To evaluate the capacitors under mechanical strain, I tested them using an Instron machine. The results confirmed that the fabric capacitors maintained measurable changes in capacitance even when subjected to tensile forces, suggesting potential for use in stretchable or wearable electronics. While the absolute capacitance values were low, the consistency of trends across multiple samples supported the validity of the approach and laid the groundwork for possible future exploration of flexible, low-cost electronic components.

Under the mentorship of Justin Werfel, research fellow at Harvard SEAS and lead of the Designing Emergence Laboratory, I worked on the construction and refinement of a Pheeno robot—a versatile, low-cost mobile platform designed for multi-agent research. The robot was designed to communicate using color-coded LEDs and collaborate with other units using a rotating claw to complete tasks collectively.

My responsibilities included sourcing, assembling, and 3D printing components, verifying their mechanical functionality, and iterating on the design based on performance issues. A major focus of my work involved CAD modeling. Because many parts and files were inherited from previous iterations, I spent significant time correcting dimensional mismatches, modifying bolt hole locations, and adjusting for clearances to ensure mechanical compatibility. The project combined hands-on fabrication with detailed mechanical design to prepare the platform for swarm behavior experimentation.

In collaboration with the Harvard Art Museums, our student team addressed structural degradation in the museum’s historic glass flower collection. Despite controlled humidity, temperature stability, and prior conservation efforts, many of Leopold Blaschka’s preserved specimens continued to exhibit signs of cracking and delamination.

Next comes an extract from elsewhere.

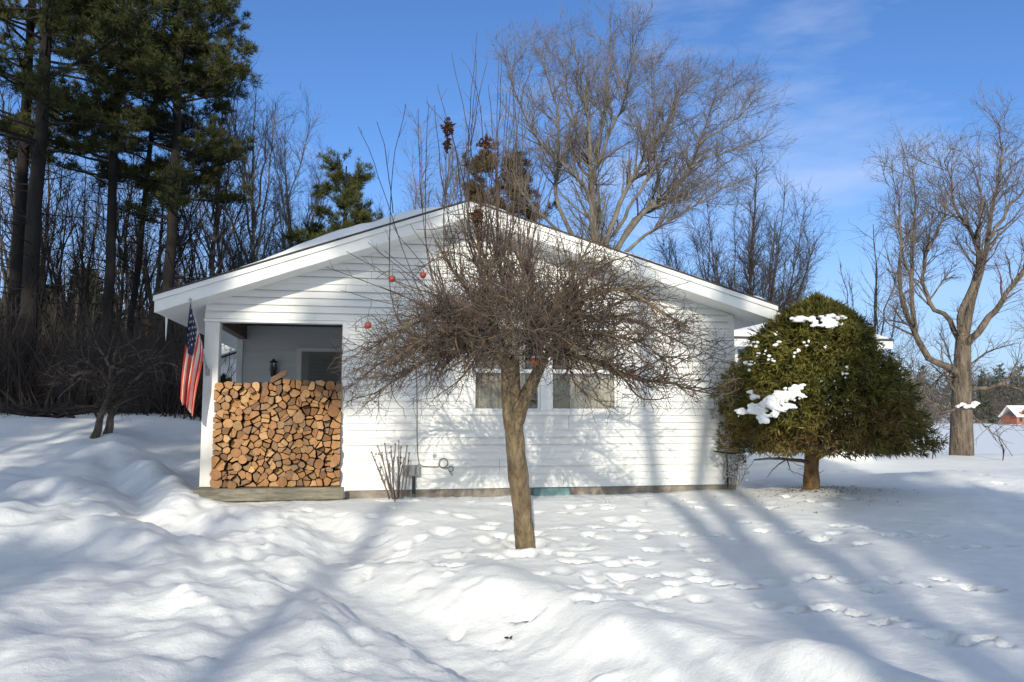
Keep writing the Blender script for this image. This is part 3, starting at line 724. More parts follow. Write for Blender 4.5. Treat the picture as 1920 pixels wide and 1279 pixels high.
# frosty creeper on the corner
vp = atY(1372, 905, YF - .06); vx = thing('creeper', 'dry frosty creeper tangled at the foot of the right wall corner', 'creeper', vp)
st = stack_limbs([limb([(a, 0, -.05), (a + fr.normal(0, .05), -.02, .15), (a + fr.normal(0, .08), -.03, fr.uniform(.3, .5))], .006, .003, 6) for a in np.linspace(-.12, .14, 16)])
mb = MB(); add_tubes(mb, *st, 3); b2 = spawn(st, 160, (.04, .12), (.5, 1.4), 4, wig=.3, rr=.6, rmin=.0022); add_tubes(mb, *b2, 3); P2 = b2[0][:, -1]; add_blades(mb, P2, norm(rng.normal(size=P2.shape)), 4, .035, .022, 1.0, 1); mb.build('stem', [M['stem'], M['greywall']], vx)
# brown box beyond the corner
bx = atZ(1407, 880, -.12); q = thing('wooden_planter', 'dark wooden planter box under snow beyond the house corner', 'planter', (bx[0], bx[1] + .8, gz(bx[0], bx[1]) + .06))
mb = MB()
for k in range(3): mb.box(-.32, .32, 0, .03, .0 + .062 * k, .055 + .062 * k, bev=.006)
mb.box(-.32, -.29, .031, .4, .0, .18); mb.box(.29, .32, .031, .4, 0, .18); mb.box(-.28, .28, .37, .4, 0, .18); mb.build('box', M['brownbox'], q)
mb = MB(); blob(mb, (0, .2, .17), (.29, .17, .07), 4, .06, 3); mb.build('snow_cap', M['snow'], q, True)

# icicle
ip = atY(327, 606, YR + .6); mb = MB(); lathe(mb, [(.016, 0), (.018, -.02), (.012, -.12), (.008, -.22), (.001, -.33)], (0, 0, 0), 8)
ip[0] = EL[0] - .005; ip[2] = EL[1] - TH + .01
o = mb.build('icicle', M['ice'], smooth=True); o.location = ip; tag(o, 'single icicle hanging from the left roof eave', 'icicle')

# ------------------------------------------------------------------ flag
fb = atY(389, 697, YF - .03); ft = atY(357, 562, YF - .62)
flag = thing('flag', 'furled stars and stripes flag on an angled pole by the porch post', 'flag', fb); FB = fb
mb = MB(); add_tubes(mb, [[fb, fb + (ft - fb) * .5, ft]], [[.012, .012, .011]], 10, cap=True); blob(mb, ft, (.02, .02, .024), 1, .0, 2); mb.recenter(FB).build('pole', M['pole'], flag, True)
mb = MB(); mb.box(fb[0] - .025, fb[0] + .025, YF - .035, YF - .011, fb[2] - .05, fb[2] + .04, bev=.004); add_tubes(mb, [[fb + (0, .03, -.02), fb + (ft - fb) * .09]], [[.018, .017]], 10, cap=True); mb.recenter(FB).build('bracket', M['meter'], flag)
na, nb = 104, 60
A_, B_ = np.meshgrid(np.linspace(0, 1, na + 1), np.linspace(0, 1, nb + 1))
hoist = (ft - fb)
hp = ft[None, None, :] - hoist[None, None, :] * (.02 + .66 * A_)[..., None]
yd = ft[1]
def edge(us, vs, bs, b, y): 
    u = np.interp(b, bs, us); v = np.interp(b, bs, vs); return u, v
bs = [0, .2, .4, .6, .8, 1.0]
lu = np.interp(B_, bs, [357, 353, 349, 344, 340, 338]); ru = np.interp(B_, bs, [381, 380, 374, 369, 365, 362])
# fly end hangs: free edge lower for the lower hoist
topv = 566 + 84 * A_; botv = 748 + 30 * A_ + 6 * np.sin(A_ * 9)
vv = topv + (botv - topv) * B_
uu = lu + (ru - lu) * A_
fold = .055 * np.sin(A_ * 2 * math.pi * 2.6 + 1.2 * B_) * sst(0, .25, B_) + .02 * np.sin(A_ * 41 + 3 * B_) * sst(.1, .5, B_)
Y0 = ft[1] + (fb[1] - ft[1]) * (.02 + .66 * A_); Y0 = Y0 * (1 - .6 * sst(0, .6, B_)) + (ft[1] + .22) * .6 * sst(0, .6, B_)
uu = uu + 5.0 * np.sin(A_ * 2 * math.pi * 2.6 + .6) * sst(0, .3, B_) * (1 - np.abs(2 * A_ - 1)) * 1.0
rr_ = vF[None, None, :] + vR * ((uu - 960) / F)[..., None] + vU * ((639.5 - vv) / F)[..., None]
Yt = Y0 + fold
FP = CAM + rr_ * (Yt / rr_[..., 1])[..., None]
i = np.arange(FP.shape[0] * FP.shape[1]).reshape(nb + 1, na + 1)
quads = np.stack([i[:-1, :-1], i[1:, :-1], i[1:, 1:], i[:-1, 1:]], -1)
ai = (np.arange(na) * 13 // na)[None, :].repeat(nb, 0); bi = np.arange(nb)[:, None].repeat(na, 1) / nb
cant = (ai < 7) & (bi < .42); red = (ai % 2 == 0) & ~cant; wh = ~red & ~cant
mb = MB(); mb.add(FP.reshape(-1, 3), quads[red], 0)
mb.Fc.append((quads[wh], 1)); mb.Fc.append((quads[cant], 2))
mb.recenter(FB); cl = mb.build('cloth', [M['flag_red'], M['flag_white'], M['flag_blue']], flag, True)
mod = cl.modifiers.new('thick', 'SOLIDIFY'); mod.thickness = .003
mb = MB()
for r_ in range(7):
    for c_ in range(5):
        a = .03 + .48 * (r_ + .5) / 7; b = .03 + .37 * (c_ + .25 + .5 * (r_ % 2)) / 5.2
        ja, jb = int(a * na), int(b * nb); p = FP[jb, ja]; da = norm(FP[jb, ja + 1] - p); db = norm(FP[jb + 1, ja] - p); nn = np.cross(da, db); nn = nn * (1 if nn[1] < 0 else -1)
        V = []
        for k in range(10):
            t = math.pi / 2 + k * math.pi / 5; rad = .022 if k % 2 == 0 else .009
            V.append(p + norm(nn) * .006 + rad * math.cos(t) * da * .8 + rad * math.sin(t) * db)
        V.append(p + norm(nn) * .006); mb.add(V, [(10, k, (k + 1) % 10) for k in range(10)])
mb.recenter(FB).build('star', M['flag_white'], cl)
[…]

Our objective was to propose simple, cost-effective solutions to prevent further deterioration. Using computer-aided design and finite element analysis, we modeled the layered structure of the glass specimens to simulate stress concentrations and identify failure points. The analysis revealed that the current display supports contributed to uneven mechanical loads, particularly under long-term environmental fluctuations. Based on these findings, we recommended redesigned support structures tailored to each flower’s geometry, helping to relieve stress and preserve the integrity of these delicate artifacts.